Maybe it’s for the best that he didn’t get a cat.

Dr. Lobotomy is tickled by this and considers what a shame it is that he can’t crack open Renfield’s brain and look at it, showing me that my nickname to him is maybe not as unkind as I wondered it would be.

Men sneered at vivisection, and yet look at its results to-day! Why not advance science in its most difficult and vital aspect—the knowledge of the brain? Had I even the secret of one such mind—did I hold the key to the fancy of even one lunatic—I might advance my own branch of science to a pitch compared with which Burdon-Sanderson’s physiology or Ferrier’s brain-knowledge would be as nothing. If only there were a sufficient cause! I must not think too much of this, or I may be tempted; a good cause might turn the scale with me, for may not I too be of an exceptional brain, congenitally?

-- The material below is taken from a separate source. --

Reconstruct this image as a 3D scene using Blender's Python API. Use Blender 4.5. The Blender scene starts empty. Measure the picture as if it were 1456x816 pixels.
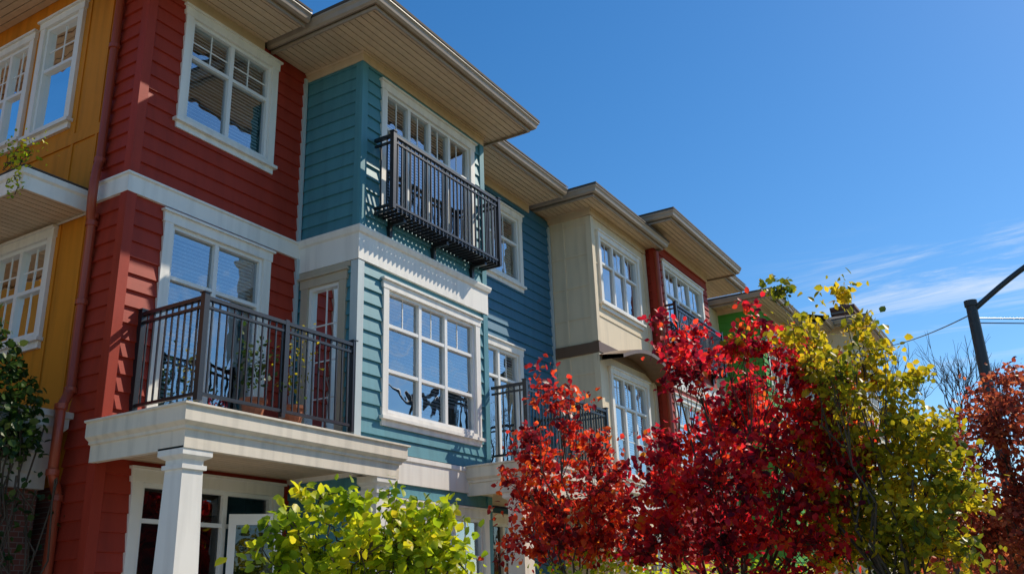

Wow, I really hate this guy!

Apparently Burden-Sanderson is the dude who discovered the power of penicillin, and Ferrier did brain experiments on animals that helped build the modern roadmap of the brain. The two of them were apparently the subject of a lot of anger at the time at the growing movement against cruelty to animals. Since Dracula was published in 1897, this is probably fresh and annoying meddling of the government in science to Dr. Lobotomy. I still can’t manage to feel sorry for him.

Dr. Lobotomy sees that Renfield, by eating all his sparrows, has closed out one experiment and started another with his new fly bait project. He envies that Renfield has such a cool scientific project to devote himself to. While he himself is heartbroken he would like something in which to lose himself.

How well the man reasoned; lunatics always do within their own scope. I wonder at how many lives he values a man, or if at only one.

I wonder what he means by this. I suppose he wonders if Renfield considers all lives equal or not?

Oh, Lucy, Lucy, I cannot be angry with you, nor can I be angry with my friend whose happiness is yours; but I must only wait on hopeless and work. Work! work!

I’m not looking forward to spending the rest of the novel with this son of a bitch. Get a hobby bro!